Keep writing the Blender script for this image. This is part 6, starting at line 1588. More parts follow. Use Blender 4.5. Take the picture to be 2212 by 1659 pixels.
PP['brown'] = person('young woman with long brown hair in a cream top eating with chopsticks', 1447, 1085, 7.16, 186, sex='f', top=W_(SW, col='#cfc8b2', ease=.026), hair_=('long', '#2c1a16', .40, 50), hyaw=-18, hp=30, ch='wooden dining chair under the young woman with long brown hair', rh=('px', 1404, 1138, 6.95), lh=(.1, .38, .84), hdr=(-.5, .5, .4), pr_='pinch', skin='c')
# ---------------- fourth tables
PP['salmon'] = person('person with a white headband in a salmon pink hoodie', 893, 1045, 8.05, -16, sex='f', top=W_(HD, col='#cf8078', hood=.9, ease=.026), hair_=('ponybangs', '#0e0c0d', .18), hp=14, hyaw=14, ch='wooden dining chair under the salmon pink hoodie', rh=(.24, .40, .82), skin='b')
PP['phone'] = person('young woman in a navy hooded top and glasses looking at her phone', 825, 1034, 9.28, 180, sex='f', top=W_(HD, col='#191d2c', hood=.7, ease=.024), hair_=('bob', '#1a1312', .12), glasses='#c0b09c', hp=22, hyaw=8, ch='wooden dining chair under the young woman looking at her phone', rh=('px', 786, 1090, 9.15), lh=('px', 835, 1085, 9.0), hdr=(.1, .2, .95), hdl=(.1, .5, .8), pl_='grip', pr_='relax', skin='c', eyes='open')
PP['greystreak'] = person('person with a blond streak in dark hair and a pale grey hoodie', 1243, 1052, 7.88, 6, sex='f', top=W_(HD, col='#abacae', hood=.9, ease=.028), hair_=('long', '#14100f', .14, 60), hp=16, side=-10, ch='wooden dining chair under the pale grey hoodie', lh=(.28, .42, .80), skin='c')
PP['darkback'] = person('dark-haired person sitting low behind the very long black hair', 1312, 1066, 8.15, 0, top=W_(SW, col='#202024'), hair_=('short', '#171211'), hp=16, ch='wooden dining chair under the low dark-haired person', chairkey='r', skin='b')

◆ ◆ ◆

**EXERCISE GOAL**
Please set down the whole listing above without altering a single line.

**WORKED SOLUTION**
Keep writing the Blender script for this image. This is part 6, starting at line 1588. More parts follow. Use Blender 4.5. Take the picture to be 2212 by 1659 pixels.
PP['brown'] = person('young woman with long brown hair in a cream top eating with chopsticks', 1447, 1085, 7.16, 186, sex='f', top=W_(SW, col='#cfc8b2', ease=.026), hair_=('long', '#2c1a16', .40, 50), hyaw=-18, hp=30, ch='wooden dining chair under the young woman with long brown hair', rh=('px', 1404, 1138, 6.95), lh=(.1, .38, .84), hdr=(-.5, .5, .4), pr_='pinch', skin='c')
# ---------------- fourth tables
PP['salmon'] = person('person with a white headband in a salmon pink hoodie', 893, 1045, 8.05, -16, sex='f', top=W_(HD, col='#cf8078', hood=.9, ease=.026), hair_=('ponybangs', '#0e0c0d', .18), hp=14, hyaw=14, ch='wooden dining chair under the salmon pink hoodie', rh=(.24, .40, .82), skin='b')
PP['phone'] = person('young woman in a navy hooded top and glasses looking at her phone', 825, 1034, 9.28, 180, sex='f', top=W_(HD, col='#191d2c', hood=.7, ease=.024), hair_=('bob', '#1a1312', .12), glasses='#c0b09c', hp=22, hyaw=8, ch='wooden dining chair under the young woman looking at her phone', rh=('px', 786, 1090, 9.15), lh=('px', 835, 1085, 9.0), hdr=(.1, .2, .95), hdl=(.1, .5, .8), pl_='grip', pr_='relax', skin='c', eyes='open')
PP['greystreak'] = person('person with a blond streak in dark hair and a pale grey hoodie', 1243, 1052, 7.88, 6, sex='f', top=W_(HD, col='#abacae', hood=.9, ease=.028), hair_=('long', '#14100f', .14, 60), hp=16, side=-10, ch='wooden dining chair under the pale grey hoodie', lh=(.28, .42, .80), skin='c')
PP['darkback'] = person('dark-haired person sitting low behind the very long black hair', 1312, 1066, 8.15, 0, top=W_(SW, col='#202024'), hair_=('short', '#171211'), hp=16, ch='wooden dining chair under the low dark-haired person', chairkey='r', skin='b')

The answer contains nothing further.